Instructables

Home Audio Recordings

I have a Toshiba Satellite 1955-803S. I want to set up a recording studio for voice work. I am an old radio dog but haven't a clue as how to set this up. What will I need to buy, Mikes, cards, cans? Any help would be greatly appreciated. Bouche

enamresu7 years ago
If you want decent results, the things you'll need to pay most attention to are a decent large diaphram condenser mic, and an equally decent pre-amp to go with it. you could spend anything between $200 and $5000 for each of these. recording/editing software is easy to download for free ('audacity' is popular), but as the other postees have pointed out, you'll need to convert into the digital realm. i've used a pro-tools m-box interface for some years, and it sounds pretty good (it has focus-rite pre-amps built in, which are well regarded), and protools is intuitively straightforward to use.
LasVegas7 years ago
The Satellite 1955 includes a built-in microphone. All you need is a sound recording program. I believe one is included with Windows.
VIRON LasVegas7 years ago
I ignored that possibility because I didn't picture the scene of "recording studio"+"voice work"+"radio" using only a tiny built-in mic.
Samster12147 years ago
First, as Viron said, you'll need to check if your computer has a mic in or line in on it.
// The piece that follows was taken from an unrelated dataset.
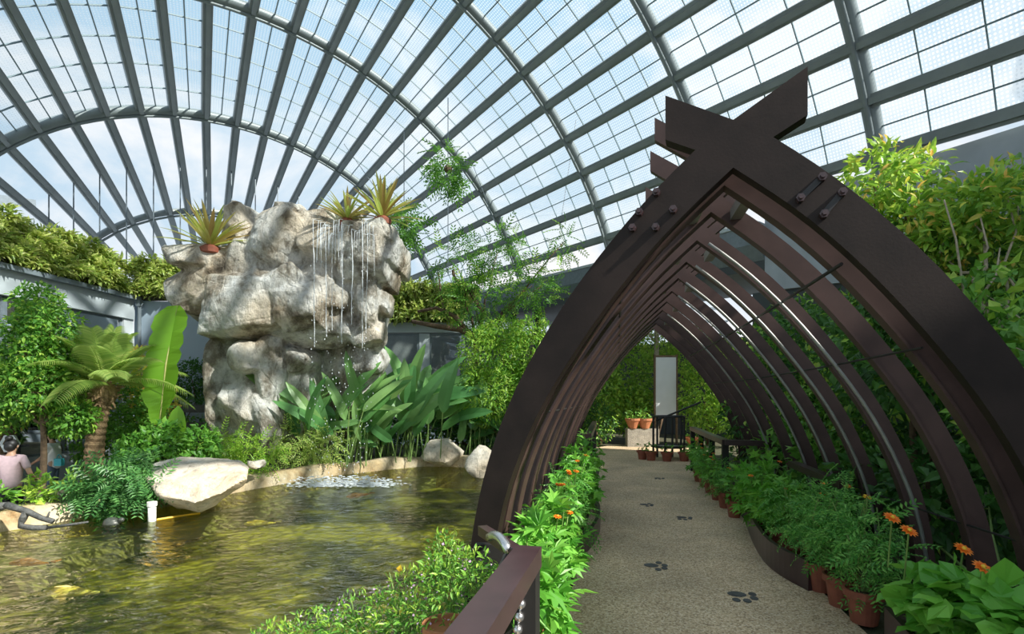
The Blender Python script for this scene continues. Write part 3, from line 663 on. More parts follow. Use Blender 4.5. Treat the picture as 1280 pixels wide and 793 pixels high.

If not, you'll need to purchase an external sound card. these usually connect via usb. Then, if your sound card/computer's input is 1/8 (as almost all are) you'll need a 1/8 to 1/4 converter plug. (about 1 dollar, available at Radio Shack). After this you can plug pretty much anything you want into it. I usually go from a mic- to an xlr to 1/4 cable. I hope this helps, and that it wasn't too confusing. please ask any questions you may have. P.S. A more expensive alternative to the above steps is to simply buy a microphone that connects via usb.
VIRON7 years ago
That laptop might not be able to record audio. I'll assume there's no mic jack on it because you would have seen it, since it would look just like the one on a good old fashioned tape recorder.